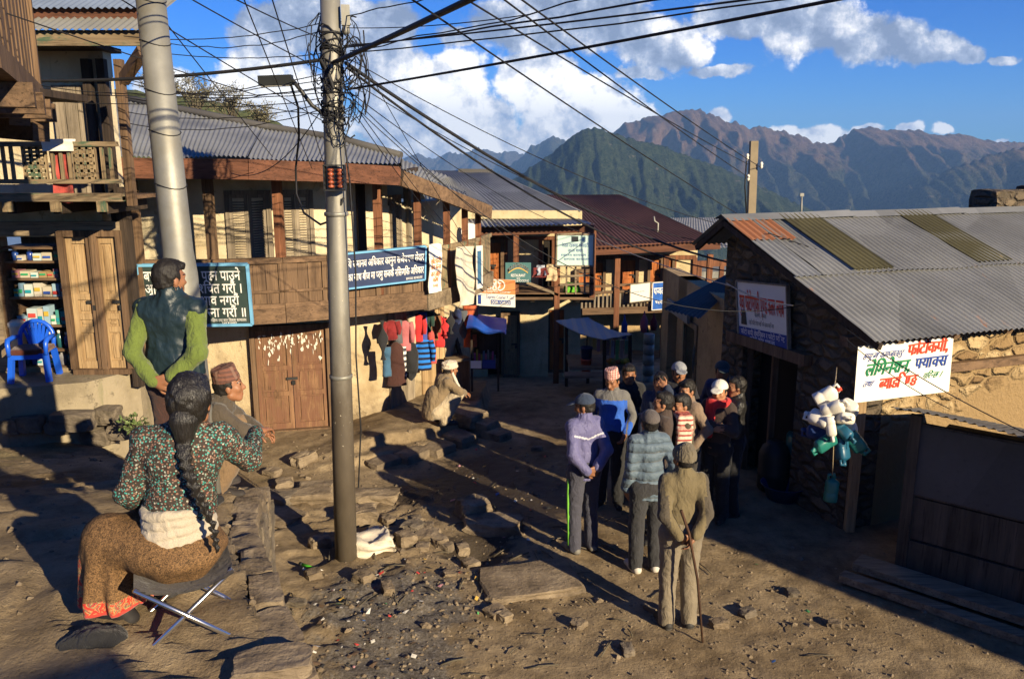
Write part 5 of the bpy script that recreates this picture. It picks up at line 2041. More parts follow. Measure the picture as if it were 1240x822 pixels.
M['hair_eye'] = mk_plain('hair_eye', (.012, .009, .008), .4, 0, .1, 20, 0, .5)
M['hair'] = mk_hair('hair', (.012, .010, .009))
SKIN_A = (.33, .165, .088)
SKIN_B = (.27, .128, .066)
SKIN_C = (.22, .105, .055)
def jacket(J, h=.011, hem=.80, bulk=1.0, collar=.04, amp=.009, seed=1, sleeves=True, cut=True, cuff=.055, split=False):
 """torso and sleeves as one garment, open at hem, cuffs and neck"""
 bulk = bulk * .91
 pts = np.array([J[k] for k in ('pelvis', 'chest', 'neck', 'shR', 'shL', 'elR', 'elL', 'wrR', 'wrL')])
 S = SDF(pts.min(0) - .24, pts.max(0) + .2, h)
 pv, ch = np.array(J['pelvis']), np.array(J['chest'])
 hemv = J.get('hemdir')
 bot = np.array((pv[0], pv[1], hem)) if hemv is None else np.array(hemv)
 fl = (J.get('fwd', (0, 1, 0)), .70)
 S.limb(bot - (0, 0, .05), J['waist'], .162 * bulk, .152 * bulk, .04, flat=fl)
 S.limb(J['waist'], ch, .152 * bulk, .163 * bulk, .05, flat=fl)
 _a = (np.array(J['shR']) - np.array(J['shL'])) * .22
 S.limb(ch + (0, -.005, .045) - _a, ch + (0, -.005, .045) + _a, .100 * bulk, .100 * bulk, .06)
 nk = np.array(J['neck'])
 S.limb(ch + (0, -.01, .1), nk - (0, 0, .01), .10, .075, .04)
 if collar:
  S.limb(nk - (0, 0, .03), nk + (0, .006, collar), .078, .070, .015)
 for nm, sg in (('R', 1), ('L', -1)):
  S.limb(ch * .68 + np.array(J['sh' + nm]) * .32 + (0, 0, .07), J['sh' + nm], .072 * bulk, .066 * bulk, .05)
  if sleeves:
   el, wr = np.array(J['el' + nm]), np.array(J['wr' + nm])
   S.limb(J['sh' + nm], el, .068 * bulk, .058 * bulk, .03)
   S.limb(el, el + (wr - el) * .93, .058 * bulk, cuff * bulk * .92, .02)
 if collar:
  S.limb(nk + (0, .012, .01), nk + (0, .02, .2), .058, .07, .0, op='sub')
 if cut:
  S.plane(bot, (0, 0, -1) if hemv is None else J.get('hemnrm', (0, 0, -1)))
 P, F_ = S.mesh(2)
 P = wrinkle(P, F_, amp * .9, 6.5, seed, .38)
 P = wrinkle(P, F_, amp * .55, 13, seed + 3, 1.15)
 return P, F_
def trousers(J, h=.011, bulk=1.0, amp=.008, seed=1, top=.98, ankle=.055):
 pts = np.array([J[k] for k in ('pelvis', 'waist', 'kneeR', 'kneeL', 'ankR', 'ankL')])
 S = SDF(pts.min(0) - .2, pts.max(0) + .18, h)
 S.limb(J['waist'], J['pelvis'], .128 * bulk, .135 * bulk, .04, flat=(J.get('fwd', (0, 1, 0)), .78))
 for nm in 'RL':
  hp_, kn, an = (np.array(J[q + nm]) for q in ('hip', 'knee', 'ank'))
  S.limb(J['pelvis'], hp_, .125 * bulk, .115 * bulk, .04)
  S.limb(hp_, kn, .108 * bulk, .082 * bulk, .025)
  S.limb(kn, an + (0, 0, -.035) if J.get('standing', True) else an, .082 * bulk, .072 * bulk, .03)
 if J.get('standing', True):
  S.plane((0, 0, ankle - .02), (0, 0, -1))
 P, F_ = S.mesh(2)
 P = wrinkle(P, F_, amp * .9, 7, seed, .4)
 P = wrinkle(P, F_, amp * .55, 12, seed + 3, 1.5)
 return P, F_
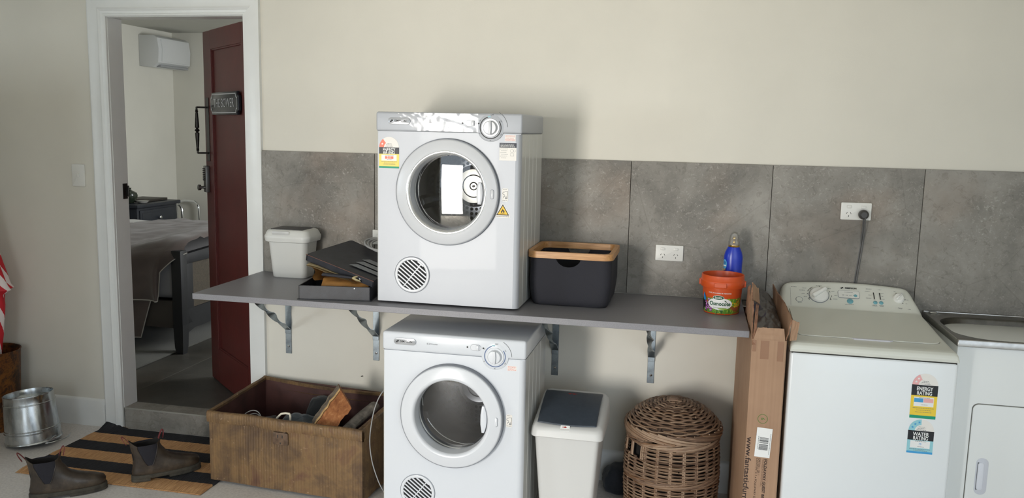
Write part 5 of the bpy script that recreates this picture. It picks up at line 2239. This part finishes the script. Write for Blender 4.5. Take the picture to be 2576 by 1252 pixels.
g.m(GREYP).prism(rr(1.0645, 1.070, .330, .436, .0025, 4), .0, .003)
g.build('door_handle', dr)
g = G()
rings = []


def basin(inset, z, r_, n=10):
    return [(a, b, z) for a, b in rr(TX0 + .018 + inset, TX1 - .03 - inset, TF + .022 + inset, -.085 - inset, r_, n)]


def rim(o, z, r_, n=10):
    return [(a, b, z) for a, b in rr(TX0 - o, TX1 + o, TF - o, -.012, r_, n)]


rings = [rim(0, TZ - .026, .004), rim(.002, TZ - .024, .005), rim(.002, TZ - .004, .006), rim(0, TZ, .006), rim(-.004, TZ + .0015, .006), basin(-.006, TZ, .14), basin(0, TZ - .002, .135), basin(.006, TZ - .010, .13), basin(.010, TZ - .24, .12), basin(.03, TZ - .285, .11), basin(.10, TZ - .295, .08)]
g.m(SINK).loft(rings[:7], cap0=False, cap1=False)
g.build('steel_rim', r, smooth=40)
g = G()
g.loft(rings[6:], cap0=False, cap1=True)
g.build('steel_bowl', r, BOWL, smooth=40)
g = G()
g.box(TX0, TX1, -.024, -.012, TZ - .002, TZ + .005, .002)
g.build('back_upstand', r, SINK)
g = G()
g.lathe([(0, .004), (.016, .003), (.018, 0), (0, 0)], 24, at(.990, -.040, TZ + .002))
g.build('bypass_plug', r, CHROME)

# ------------------------------------------------------------------ swing-top bin
BINW = mat('bin_white', (212, 212, 210), .42)
FLAP = mat('slate_flap', (62, 70, 80), .45, var=.05, vscale=50)
r = thing('swing_bin', 'white swing-top bin with slate flap right of the lower dryer', 'bin', (-.456, -.40, 0))
bx0, bx1, by0, by1 = -.590, -.322, -.535, -.250


def bring(i, z, r_=.02):
    return [(a, b, z) for a, b in rr(bx0 + i, bx1 - i, by0 + i, by1 - i, r_, 6)]


g = G()
g.loft([bring(.034, .002), bring(.030, 0.006), bring(.028, .02), bring(.002, .385), bring(-.001, .392)])
g.build('bin_body', r, BINW, smooth=45)
g = G()
N = 8


def lid_ring(px0, px1, py0, py1, zf, zb, r_, crown=0):
    out = []
    for a, b in rr(px0, px1, py0, py1, r_, N):
        q = (b - py0) / (py1 - py0)
        out.append((a, b, zf + (zb - zf) * q + crown * sin(pi * q)))
    return out


LR = [lid_ring(bx0 - .012, bx1 + .012, by0 - .014, by1 + .012, .384, .388, .03), lid_ring(bx0 - .014, bx1 + .014, by0 - .017, by1 + .014, .388, .395, .032), lid_ring(bx0 - .011, bx1 + .012, by0 - .013, by1 + .013, .410, .455, .034),
      lid_ring(bx0 - .007, bx1 + .008, by0 - .009, by1 + .010, .420, .484, .034), lid_ring(bx0 + .000, bx1 - .004, by0 + .000, by1 + .002, .4265, .4955, .03, .006), lid_ring(bx0 + .012, bx1 - .016, by0 + .014, by1 - .008, .431, .4975, .02, .008)]
g.loft(LR, cap0=False, cap1=True)
g.build('bin_lid', r, BINW, smooth=45)
g = G()


def flap(u, v):
    px0, px1, py0, py1 = -.5785, -.338, by0 + .016, by1 - .006
    bow = -.009 * sin(pi * u)
    x = px0 + (px1 - px0) * u + (-.008 + .006 * u) * (v - .0)
    y = py0 + bow * (1 - v) + (py1 - py0) * v
    q = (y - by0) / (by1 - by0)
    z = .4315 + .0675 * q + .0105 * sin(pi * q) + .0025 - (.012 * max(0, (q - .84) / .16) ** 2)
    e = min(u, 1 - u, v * 1.1, (1 - v) * 1.1)
    return (x, y, z - (.004 if e < .004 else 0))


us = [0, .008] + [.008 + .984 * k / 24 for k in range(1, 24)] + [.992, 1]
vs, fs = [], []
for u in us:
    for v in us:
        vs.append(flap(u, v))
n = len(us)
fs = [(i * n + j, (i + 1) * n + j, (i + 1) * n + j + 1, i * n + j + 1) for i in range(n - 1) for j in range(n - 1)]
g.raw(vs, fs)
fl = g.build('swing_flap', r, FLAP, smooth=40)
g = G()


def on_flap(u, v, d=.0008):
    p = flap(u, v)
    return (p[0], p[1], p[2] + d)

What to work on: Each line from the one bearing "by 1252 pixels." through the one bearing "-.012, r_, n)]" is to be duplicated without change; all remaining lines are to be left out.

Solution below:
Write part 5 of the bpy script that recreates this picture. It picks up at line 2239. This part finishes the script. Write for Blender 4.5. Take the picture to be 2576 by 1252 pixels.
g.m(GREYP).prism(rr(1.0645, 1.070, .330, .436, .0025, 4), .0, .003)
g.build('door_handle', dr)
g = G()
rings = []


def basin(inset, z, r_, n=10):
    return [(a, b, z) for a, b in rr(TX0 + .018 + inset, TX1 - .03 - inset, TF + .022 + inset, -.085 - inset, r_, n)]


def rim(o, z, r_, n=10):
    return [(a, b, z) for a, b in rr(TX0 - o, TX1 + o, TF - o, -.012, r_, n)]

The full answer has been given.